In other words, if the ZSU has managed to throw the Russians off balance and lure them into launching counter-attacks on their preferred directions, it could be that a main ZSU strike toward Crimea would encircle the Russian forces on the right bank, and neutralize them there. Destroying the Russian groupings in Zaporizhzhia and perhaps Crimea would isolate the forces in Kherson, which will have to seriously contemplate surrender or face withering bombardment (most likely, both).

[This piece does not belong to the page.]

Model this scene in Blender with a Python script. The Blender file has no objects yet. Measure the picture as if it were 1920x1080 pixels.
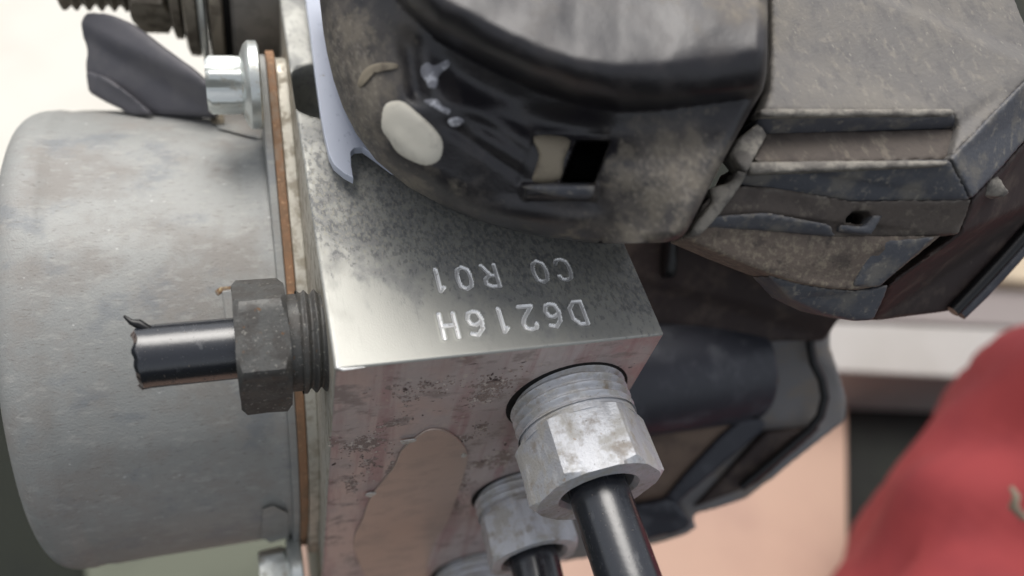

I will stop here because this post involves too much speculation for my taste, and because a lot of it is in an area where I have no expertise. It’s just that to my militarily untrained eye, the politics of the war are such that both sides are in dire need of something that looks like victory, and that attacking in the most predictable direction is rarely the best idea. Couple this with neither side being able to afford a massive offensive over the entire frontline, and you get fertile grounds for speculating where each might attempt a breakthrough. Given the Russian objective of conquering Donbas and holding Kherson, their options are limited. The Ukrainians “just” need to figure out where to bring their local superiority to bear. And that’s what is keeping the Russians up at night as well, I am sure.